Set up as many low bids on scrap lots in Auction sniper as you can be bothered to do a week and you should at least find some material to process, you are unlikely to make anything out of it but it will let you learn.
Enviro leach is a funny one they keep sending me updates about how many millions of yards of material they are running, but have never bothered to explain what it is they are actually doing.
 
It's been a while since we have had the E-Bay value discussion so I will take a run at it.
As some of you know, I have been in this business longer than some of you have been alive. I have been an active seller on E-Bay since 2000. You name it, I've sold it on E-Bay.
When you have been doing e-scrap as long as I have, you meet some interesting people. And people all have a story to tell if you give them time to tell it.
Now you might find it amazing that a guy who has been recycling computers for 30+ years, been on E-Bay for 23 years, and have been a member here since 2008, has never refined a single gram of gold himself. But it is true. I tell everyone that I don't need another hobby. :) We re-sell everything we bring in to other people, businesses, and they refine it. Anyway, enough of that. Let's discuss E-bay prices.

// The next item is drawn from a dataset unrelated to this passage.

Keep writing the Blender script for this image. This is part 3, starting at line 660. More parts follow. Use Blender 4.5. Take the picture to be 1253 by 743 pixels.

The first thing everyone has to keep in mind is that not everyone who buys scrap gold on E-Bay is going to refine it. 100's of times I have seen it discussed how a buyer is going to loose money or just break even on a purchase. Well, you need to explore some other options and ways of thinking. Some buyers never plan on refining anything. They buy up the scrap when gold is low and sit on it until gold spikes, then they resell it and pocket the profit. I have seen this time and time again with buyers. Back in 2018 when gold was in a slump, you could buy good gold fingers on E-bay for around 55 dollars a pound. Now they are selling as high as 140 dollars a pound. So if you bought 100 pounds back then for 5500 dollars, you value now would be 14,000 dollars (assuming they a good quality, close cut fingers). Almost triple your money in 4 years and never do a thing other than wait. Sure, it could go either way, but gold's market history suggests upward growth. So these guys are speculators. Buy low and hope to sell high.

The next group of guys are the students. I have had a few of these guys buy right from me in person. They come to the shop and buy so much of this and so much of that. I charge full E-Bay prices on the material. One guy, an older guy told me that any good education will cost money. He wanted to learn how to refine. He didn't care if he made money off the scrap, he only cared that he would learn. And if you think about it, he was correct in the thinking that not every deal is a good one, some things are just not going to pay a profit.

The third group are the well seasoned buyers. These guys know the ropes, know the yields, know how to process at a profit, and have professional labs and equipment. These are the big lot guys, the guys that will spend in the thousands. Buy they also run the prices up on small lots as well. They know what they can spend and still come out at a profit, even if it's a slim one.

So yeah, I know sometimes people way over pay on E-Bay. But the thing is, we have really no idea of what they plan on doing with the material.
 
If you listen to me, you`ll do exactly as you wish, but that lot is not worth the price.
Consider this. How much gold can you buy from 100 USD? Roughly 1-1,2 gr ? With no work or loss of time whatsoever.
If you buy this, you will invest in your own loss.

Be safe

Pete.

I didn't buy it & am not going to, I do believe its $100 canadian not that it makes any difference.
Thanks
 
The company they formed to market the process was called Enviroleach. Then, apparently, they changed the name to Envirometal (Envirometal | Environmentally sustainable metal recovery technologies).

While working on the process, they tried processing electronic scrap and had pretty good success
They recently sold off their e-waste equipment to focus on processing Gold mining ore ...... their press release hints they no longer can get a big reliable source of e-waste ... and that processing gold mining ore repesents a much much larger potential market going forward into the future.